### INPUT ROWS:

= = = = = = =

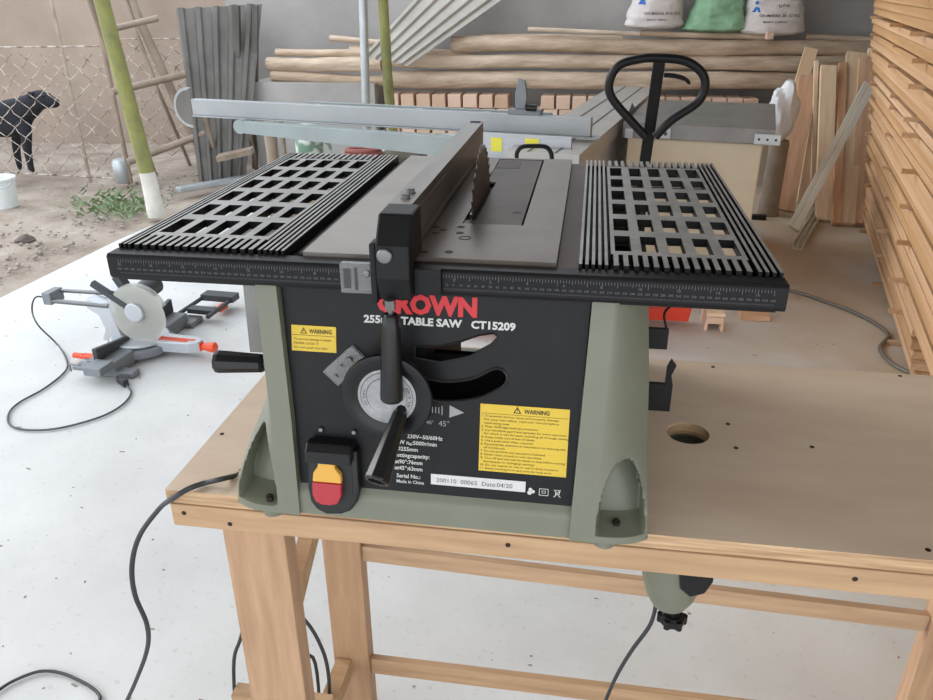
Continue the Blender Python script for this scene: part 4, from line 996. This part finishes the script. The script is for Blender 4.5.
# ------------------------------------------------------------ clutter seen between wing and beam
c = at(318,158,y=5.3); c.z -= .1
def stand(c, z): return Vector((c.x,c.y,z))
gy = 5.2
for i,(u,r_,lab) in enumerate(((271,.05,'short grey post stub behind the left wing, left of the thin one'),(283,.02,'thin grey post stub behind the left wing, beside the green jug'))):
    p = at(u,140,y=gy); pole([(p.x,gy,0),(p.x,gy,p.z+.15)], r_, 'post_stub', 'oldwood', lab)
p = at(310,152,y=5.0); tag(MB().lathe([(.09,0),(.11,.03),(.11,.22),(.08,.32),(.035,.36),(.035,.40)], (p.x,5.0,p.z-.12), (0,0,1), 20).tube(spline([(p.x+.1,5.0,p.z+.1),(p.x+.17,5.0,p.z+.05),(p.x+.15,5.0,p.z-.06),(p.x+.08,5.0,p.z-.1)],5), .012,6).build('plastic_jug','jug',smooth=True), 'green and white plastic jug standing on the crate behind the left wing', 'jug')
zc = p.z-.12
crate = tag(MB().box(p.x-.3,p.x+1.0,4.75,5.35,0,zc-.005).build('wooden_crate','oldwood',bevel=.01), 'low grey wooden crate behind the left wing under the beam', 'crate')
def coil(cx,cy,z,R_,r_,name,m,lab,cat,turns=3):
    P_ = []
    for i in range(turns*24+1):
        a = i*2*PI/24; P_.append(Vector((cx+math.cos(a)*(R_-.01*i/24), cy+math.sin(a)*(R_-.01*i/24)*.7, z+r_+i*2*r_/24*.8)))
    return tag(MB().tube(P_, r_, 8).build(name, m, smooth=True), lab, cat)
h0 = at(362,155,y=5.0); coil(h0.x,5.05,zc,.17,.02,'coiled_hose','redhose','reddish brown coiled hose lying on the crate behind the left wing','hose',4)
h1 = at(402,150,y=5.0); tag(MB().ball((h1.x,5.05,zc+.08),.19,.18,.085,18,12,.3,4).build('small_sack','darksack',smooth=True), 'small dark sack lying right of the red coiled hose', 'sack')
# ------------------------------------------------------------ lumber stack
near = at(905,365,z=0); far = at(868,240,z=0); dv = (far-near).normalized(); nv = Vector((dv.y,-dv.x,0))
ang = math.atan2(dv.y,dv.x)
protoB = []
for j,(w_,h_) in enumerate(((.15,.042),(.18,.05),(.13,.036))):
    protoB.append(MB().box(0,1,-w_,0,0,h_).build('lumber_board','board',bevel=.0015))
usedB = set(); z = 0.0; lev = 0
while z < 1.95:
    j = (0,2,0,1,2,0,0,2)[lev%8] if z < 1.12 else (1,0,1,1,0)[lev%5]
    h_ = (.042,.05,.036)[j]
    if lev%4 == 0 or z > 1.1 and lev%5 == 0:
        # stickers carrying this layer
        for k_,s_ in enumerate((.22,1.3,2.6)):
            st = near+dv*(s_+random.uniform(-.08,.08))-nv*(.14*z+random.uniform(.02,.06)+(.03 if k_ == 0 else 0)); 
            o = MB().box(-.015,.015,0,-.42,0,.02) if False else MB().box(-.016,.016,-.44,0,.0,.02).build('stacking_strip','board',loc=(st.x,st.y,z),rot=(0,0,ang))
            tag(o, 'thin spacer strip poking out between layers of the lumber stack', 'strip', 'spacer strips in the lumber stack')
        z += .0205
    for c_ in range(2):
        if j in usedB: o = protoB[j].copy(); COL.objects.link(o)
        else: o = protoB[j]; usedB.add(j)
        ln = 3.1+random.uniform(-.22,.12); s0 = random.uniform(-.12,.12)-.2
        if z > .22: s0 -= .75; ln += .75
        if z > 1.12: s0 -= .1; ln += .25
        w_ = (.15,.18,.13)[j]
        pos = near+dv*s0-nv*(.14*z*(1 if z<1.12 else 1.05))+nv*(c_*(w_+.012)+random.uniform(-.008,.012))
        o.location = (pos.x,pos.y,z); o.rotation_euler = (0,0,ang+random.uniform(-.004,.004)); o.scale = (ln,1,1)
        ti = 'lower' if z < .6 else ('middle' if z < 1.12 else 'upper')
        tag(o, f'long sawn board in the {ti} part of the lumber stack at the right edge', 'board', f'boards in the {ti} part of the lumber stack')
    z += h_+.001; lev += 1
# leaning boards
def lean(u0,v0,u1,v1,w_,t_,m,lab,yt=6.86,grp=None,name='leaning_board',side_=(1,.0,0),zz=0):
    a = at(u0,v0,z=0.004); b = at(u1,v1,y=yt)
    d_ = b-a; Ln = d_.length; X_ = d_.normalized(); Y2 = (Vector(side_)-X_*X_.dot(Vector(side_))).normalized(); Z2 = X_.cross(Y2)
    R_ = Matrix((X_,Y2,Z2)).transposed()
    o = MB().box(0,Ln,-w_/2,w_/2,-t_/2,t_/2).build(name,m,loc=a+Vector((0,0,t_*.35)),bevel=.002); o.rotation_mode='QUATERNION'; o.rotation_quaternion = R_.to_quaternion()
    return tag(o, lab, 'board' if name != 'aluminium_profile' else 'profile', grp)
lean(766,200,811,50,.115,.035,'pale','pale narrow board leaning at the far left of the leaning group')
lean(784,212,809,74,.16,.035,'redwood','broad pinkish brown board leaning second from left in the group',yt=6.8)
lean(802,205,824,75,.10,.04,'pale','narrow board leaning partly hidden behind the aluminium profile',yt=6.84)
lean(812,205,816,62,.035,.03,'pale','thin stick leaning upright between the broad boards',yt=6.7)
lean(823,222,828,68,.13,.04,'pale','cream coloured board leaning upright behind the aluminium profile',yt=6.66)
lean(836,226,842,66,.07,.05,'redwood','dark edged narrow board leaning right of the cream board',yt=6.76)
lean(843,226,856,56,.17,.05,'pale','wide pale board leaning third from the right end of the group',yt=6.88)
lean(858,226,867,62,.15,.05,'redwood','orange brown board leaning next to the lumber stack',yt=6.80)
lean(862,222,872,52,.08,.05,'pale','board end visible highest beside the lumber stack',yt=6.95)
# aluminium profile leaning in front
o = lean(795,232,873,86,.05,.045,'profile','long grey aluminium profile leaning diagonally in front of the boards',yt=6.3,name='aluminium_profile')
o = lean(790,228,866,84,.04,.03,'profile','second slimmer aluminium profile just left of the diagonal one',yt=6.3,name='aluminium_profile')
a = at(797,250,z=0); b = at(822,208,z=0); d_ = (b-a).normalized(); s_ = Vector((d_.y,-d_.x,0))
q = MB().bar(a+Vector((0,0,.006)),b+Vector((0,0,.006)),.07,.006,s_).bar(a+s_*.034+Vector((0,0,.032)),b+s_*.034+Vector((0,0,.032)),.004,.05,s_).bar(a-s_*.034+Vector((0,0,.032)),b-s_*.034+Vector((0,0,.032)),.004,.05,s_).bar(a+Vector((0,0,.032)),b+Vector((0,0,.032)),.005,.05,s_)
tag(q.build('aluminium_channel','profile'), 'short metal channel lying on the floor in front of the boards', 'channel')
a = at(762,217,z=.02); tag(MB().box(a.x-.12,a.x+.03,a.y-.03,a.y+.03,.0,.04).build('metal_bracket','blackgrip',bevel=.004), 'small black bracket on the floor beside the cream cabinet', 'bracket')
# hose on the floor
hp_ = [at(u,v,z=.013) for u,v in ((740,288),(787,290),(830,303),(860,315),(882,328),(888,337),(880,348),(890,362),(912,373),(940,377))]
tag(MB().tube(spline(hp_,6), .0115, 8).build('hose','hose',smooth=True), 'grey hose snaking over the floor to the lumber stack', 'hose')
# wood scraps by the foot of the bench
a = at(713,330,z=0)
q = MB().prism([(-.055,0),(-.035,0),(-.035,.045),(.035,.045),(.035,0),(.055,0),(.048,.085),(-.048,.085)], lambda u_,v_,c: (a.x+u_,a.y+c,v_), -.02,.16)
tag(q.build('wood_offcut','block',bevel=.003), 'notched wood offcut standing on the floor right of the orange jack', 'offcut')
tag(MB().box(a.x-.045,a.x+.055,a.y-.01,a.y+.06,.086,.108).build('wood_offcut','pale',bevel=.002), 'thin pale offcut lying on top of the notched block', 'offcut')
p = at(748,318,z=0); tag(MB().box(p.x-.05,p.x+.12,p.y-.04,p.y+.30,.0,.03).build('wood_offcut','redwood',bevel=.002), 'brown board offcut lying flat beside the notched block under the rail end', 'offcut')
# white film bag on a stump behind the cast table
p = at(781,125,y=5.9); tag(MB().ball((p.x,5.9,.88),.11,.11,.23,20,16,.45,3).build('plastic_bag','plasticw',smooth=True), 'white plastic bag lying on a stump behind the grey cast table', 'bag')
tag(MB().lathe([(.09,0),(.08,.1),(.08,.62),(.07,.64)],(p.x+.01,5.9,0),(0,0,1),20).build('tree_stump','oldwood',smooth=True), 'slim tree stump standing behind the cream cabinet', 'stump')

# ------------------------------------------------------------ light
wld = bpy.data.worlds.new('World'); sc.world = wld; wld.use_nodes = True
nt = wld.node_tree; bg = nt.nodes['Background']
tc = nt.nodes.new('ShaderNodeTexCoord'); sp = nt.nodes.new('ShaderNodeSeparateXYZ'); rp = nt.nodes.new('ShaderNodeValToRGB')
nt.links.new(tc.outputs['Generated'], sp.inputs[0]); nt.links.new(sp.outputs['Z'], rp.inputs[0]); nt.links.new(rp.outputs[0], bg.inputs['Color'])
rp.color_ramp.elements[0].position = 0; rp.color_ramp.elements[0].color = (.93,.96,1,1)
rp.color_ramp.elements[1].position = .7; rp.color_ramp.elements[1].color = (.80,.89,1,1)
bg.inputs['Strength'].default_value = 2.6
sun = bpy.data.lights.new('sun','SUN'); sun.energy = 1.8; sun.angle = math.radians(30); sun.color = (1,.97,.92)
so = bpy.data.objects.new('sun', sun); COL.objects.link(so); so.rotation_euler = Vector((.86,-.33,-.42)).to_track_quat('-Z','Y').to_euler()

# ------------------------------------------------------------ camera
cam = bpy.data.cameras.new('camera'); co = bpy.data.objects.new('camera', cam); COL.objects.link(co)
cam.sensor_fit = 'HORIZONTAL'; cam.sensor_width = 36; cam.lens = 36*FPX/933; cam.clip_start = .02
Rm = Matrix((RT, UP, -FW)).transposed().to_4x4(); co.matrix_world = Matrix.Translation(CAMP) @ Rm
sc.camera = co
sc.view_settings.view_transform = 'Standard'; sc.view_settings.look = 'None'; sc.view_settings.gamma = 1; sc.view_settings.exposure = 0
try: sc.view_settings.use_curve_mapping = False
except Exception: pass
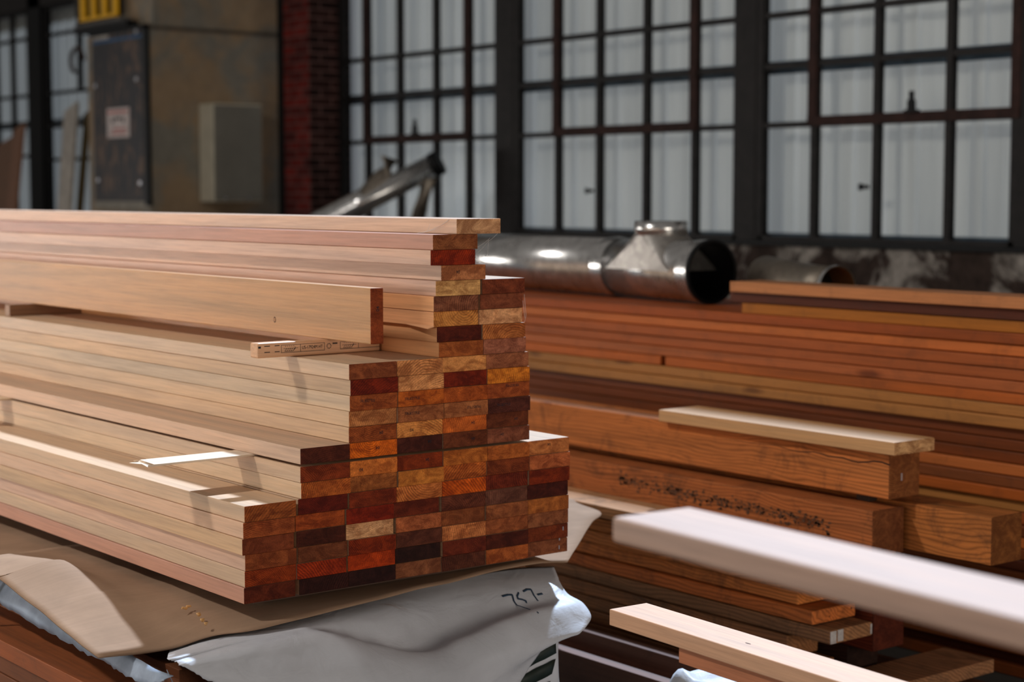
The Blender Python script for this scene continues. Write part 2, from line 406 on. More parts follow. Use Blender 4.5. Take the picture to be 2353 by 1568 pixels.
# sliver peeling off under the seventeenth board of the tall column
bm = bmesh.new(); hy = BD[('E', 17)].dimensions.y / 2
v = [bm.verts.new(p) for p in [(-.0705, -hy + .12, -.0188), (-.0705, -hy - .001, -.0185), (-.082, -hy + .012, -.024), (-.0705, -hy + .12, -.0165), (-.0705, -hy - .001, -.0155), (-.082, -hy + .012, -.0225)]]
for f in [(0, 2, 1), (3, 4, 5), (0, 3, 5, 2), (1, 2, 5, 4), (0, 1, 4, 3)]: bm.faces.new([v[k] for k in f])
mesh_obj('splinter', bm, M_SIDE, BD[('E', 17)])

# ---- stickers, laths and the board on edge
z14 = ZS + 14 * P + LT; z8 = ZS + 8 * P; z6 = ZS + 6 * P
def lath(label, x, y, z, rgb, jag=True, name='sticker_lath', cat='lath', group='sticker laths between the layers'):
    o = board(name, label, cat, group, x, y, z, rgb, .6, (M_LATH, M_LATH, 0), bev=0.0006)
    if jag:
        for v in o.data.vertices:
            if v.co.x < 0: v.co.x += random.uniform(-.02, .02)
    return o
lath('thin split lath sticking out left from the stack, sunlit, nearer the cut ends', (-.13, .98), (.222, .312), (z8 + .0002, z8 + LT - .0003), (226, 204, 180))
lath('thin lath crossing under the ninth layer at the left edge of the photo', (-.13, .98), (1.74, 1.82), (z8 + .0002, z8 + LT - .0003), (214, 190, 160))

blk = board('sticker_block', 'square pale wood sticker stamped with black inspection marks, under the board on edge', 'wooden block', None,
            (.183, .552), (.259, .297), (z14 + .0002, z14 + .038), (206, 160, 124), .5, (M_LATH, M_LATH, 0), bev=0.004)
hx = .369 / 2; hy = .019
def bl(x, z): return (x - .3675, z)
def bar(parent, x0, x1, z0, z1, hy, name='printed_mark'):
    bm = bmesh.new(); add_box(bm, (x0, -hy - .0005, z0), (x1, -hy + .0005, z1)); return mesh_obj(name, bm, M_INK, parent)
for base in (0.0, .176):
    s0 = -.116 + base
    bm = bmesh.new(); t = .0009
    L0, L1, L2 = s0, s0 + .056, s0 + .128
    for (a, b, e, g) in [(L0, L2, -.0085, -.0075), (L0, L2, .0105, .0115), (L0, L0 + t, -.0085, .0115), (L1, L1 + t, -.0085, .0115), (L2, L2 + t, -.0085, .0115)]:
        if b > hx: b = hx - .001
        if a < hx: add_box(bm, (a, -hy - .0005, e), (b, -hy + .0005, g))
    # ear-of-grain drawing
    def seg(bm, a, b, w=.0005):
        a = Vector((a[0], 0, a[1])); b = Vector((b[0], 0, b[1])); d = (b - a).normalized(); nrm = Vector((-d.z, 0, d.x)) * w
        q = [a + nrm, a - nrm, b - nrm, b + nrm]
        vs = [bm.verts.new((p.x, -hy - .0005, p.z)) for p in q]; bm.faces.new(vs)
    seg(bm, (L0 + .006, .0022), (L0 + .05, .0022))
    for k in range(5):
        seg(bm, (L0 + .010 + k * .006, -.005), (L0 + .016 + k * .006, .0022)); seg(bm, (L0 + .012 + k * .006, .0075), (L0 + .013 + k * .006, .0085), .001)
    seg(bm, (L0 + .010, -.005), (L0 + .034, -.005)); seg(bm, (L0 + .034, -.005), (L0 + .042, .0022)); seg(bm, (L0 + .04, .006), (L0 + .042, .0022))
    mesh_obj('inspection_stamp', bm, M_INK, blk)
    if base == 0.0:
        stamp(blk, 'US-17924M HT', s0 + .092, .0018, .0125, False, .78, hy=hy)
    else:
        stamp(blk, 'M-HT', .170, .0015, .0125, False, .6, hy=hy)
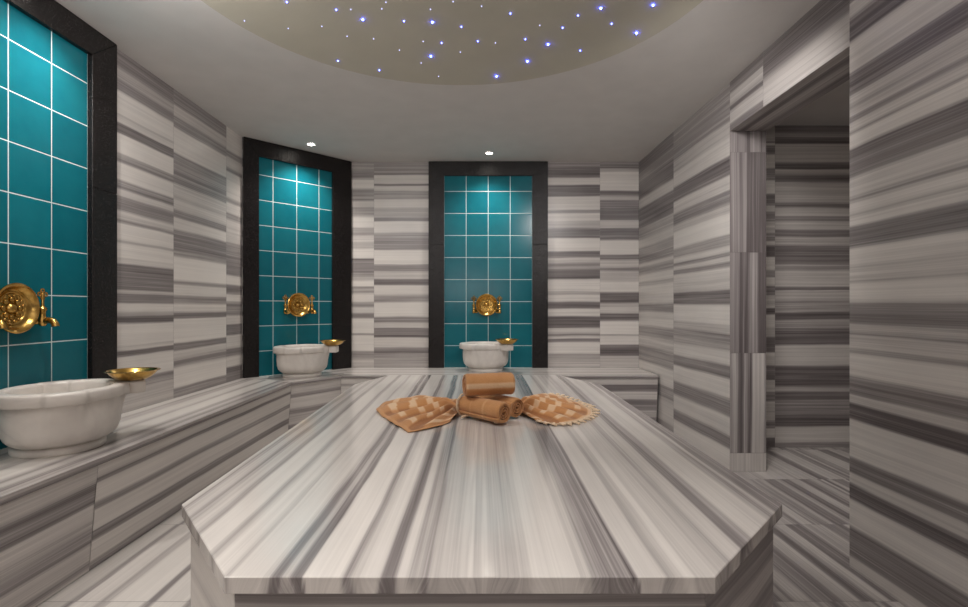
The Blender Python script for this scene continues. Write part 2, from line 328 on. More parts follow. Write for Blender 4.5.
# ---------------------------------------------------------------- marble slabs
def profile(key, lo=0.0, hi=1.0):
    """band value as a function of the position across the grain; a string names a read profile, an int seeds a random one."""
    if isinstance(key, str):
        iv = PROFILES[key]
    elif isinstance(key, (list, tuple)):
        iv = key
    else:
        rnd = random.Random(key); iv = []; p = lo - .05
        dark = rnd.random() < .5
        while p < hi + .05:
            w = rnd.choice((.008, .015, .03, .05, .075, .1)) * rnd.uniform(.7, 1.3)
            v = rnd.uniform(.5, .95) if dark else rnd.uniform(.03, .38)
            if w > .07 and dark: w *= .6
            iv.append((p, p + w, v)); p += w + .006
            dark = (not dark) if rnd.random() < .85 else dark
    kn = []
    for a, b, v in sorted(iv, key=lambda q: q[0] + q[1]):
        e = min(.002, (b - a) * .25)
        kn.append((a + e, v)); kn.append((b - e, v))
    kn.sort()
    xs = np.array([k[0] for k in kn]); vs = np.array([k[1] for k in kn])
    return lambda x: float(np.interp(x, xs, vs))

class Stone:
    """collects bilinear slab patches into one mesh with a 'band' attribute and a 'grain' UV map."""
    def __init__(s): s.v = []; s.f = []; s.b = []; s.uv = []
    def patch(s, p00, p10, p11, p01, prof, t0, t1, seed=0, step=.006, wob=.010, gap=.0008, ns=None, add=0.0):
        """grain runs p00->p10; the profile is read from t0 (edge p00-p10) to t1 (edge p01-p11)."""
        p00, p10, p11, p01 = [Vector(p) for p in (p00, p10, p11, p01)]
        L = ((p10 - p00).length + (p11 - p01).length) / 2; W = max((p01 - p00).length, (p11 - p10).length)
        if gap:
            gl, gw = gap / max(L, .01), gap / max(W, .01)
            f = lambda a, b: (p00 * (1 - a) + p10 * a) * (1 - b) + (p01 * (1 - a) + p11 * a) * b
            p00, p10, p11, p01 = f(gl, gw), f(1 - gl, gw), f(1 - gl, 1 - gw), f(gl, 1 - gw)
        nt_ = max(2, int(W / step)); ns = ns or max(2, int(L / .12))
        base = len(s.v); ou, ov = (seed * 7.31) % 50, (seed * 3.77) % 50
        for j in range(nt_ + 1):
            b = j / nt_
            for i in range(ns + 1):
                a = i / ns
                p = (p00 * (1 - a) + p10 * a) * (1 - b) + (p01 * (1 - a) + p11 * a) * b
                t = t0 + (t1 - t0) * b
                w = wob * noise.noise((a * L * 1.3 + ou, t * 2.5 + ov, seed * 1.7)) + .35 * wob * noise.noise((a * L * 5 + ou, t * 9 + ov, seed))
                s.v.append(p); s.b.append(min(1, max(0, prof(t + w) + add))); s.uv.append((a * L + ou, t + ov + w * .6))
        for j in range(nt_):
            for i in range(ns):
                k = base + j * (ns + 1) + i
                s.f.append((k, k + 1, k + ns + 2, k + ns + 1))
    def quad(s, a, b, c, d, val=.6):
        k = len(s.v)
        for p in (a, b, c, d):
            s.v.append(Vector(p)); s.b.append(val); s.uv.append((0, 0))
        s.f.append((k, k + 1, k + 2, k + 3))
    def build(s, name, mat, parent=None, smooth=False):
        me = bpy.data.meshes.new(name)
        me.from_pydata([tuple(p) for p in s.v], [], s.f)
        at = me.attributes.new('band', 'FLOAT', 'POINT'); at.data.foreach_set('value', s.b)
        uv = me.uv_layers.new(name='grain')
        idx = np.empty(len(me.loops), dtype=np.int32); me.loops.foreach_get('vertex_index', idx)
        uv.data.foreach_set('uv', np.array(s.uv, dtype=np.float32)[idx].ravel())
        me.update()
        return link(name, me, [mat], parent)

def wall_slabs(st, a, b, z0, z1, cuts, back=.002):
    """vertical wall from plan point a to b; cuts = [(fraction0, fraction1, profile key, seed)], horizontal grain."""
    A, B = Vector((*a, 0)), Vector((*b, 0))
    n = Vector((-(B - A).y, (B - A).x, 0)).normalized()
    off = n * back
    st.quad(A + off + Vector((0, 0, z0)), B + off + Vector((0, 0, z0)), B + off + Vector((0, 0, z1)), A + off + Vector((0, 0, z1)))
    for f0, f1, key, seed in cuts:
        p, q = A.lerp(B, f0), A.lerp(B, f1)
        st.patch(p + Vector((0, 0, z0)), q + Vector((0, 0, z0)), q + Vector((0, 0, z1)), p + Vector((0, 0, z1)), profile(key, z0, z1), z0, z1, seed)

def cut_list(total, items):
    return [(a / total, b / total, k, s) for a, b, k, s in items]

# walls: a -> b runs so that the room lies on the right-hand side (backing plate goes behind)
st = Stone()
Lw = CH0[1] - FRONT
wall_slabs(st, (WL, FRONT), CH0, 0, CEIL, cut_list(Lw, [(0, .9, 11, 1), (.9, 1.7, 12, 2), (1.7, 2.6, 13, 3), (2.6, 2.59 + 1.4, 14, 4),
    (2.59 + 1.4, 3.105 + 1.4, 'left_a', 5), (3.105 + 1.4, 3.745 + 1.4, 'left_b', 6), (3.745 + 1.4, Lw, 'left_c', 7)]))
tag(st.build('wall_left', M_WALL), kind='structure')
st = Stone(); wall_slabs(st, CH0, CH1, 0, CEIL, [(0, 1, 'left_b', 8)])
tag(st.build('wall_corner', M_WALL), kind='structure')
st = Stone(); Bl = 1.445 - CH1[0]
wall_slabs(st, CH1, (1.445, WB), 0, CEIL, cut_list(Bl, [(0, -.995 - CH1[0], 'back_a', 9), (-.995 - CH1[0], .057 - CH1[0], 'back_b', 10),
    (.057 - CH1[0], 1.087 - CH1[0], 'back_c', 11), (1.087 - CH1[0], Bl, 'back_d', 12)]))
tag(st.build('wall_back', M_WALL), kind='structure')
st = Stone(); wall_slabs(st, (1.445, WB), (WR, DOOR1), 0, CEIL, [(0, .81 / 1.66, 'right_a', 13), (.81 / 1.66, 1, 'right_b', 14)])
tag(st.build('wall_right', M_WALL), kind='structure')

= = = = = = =

### PROBLEM DETAILS:
Solely the line containing "lath('thin split lath", the line containing "lath('thin lath crossing", and the lines between them are to be given again, exactly as written.

### ANSWER FOR THIS EXERCISE:
lath('thin split lath sticking out left from the stack, sunlit, nearer the cut ends', (-.13, .98), (.222, .312), (z8 + .0002, z8 + LT - .0003), (226, 204, 180))
lath('thin lath crossing under the ninth layer at the left edge of the photo', (-.13, .98), (1.74, 1.82), (z8 + .0002, z8 + LT - .0003), (214, 190, 160))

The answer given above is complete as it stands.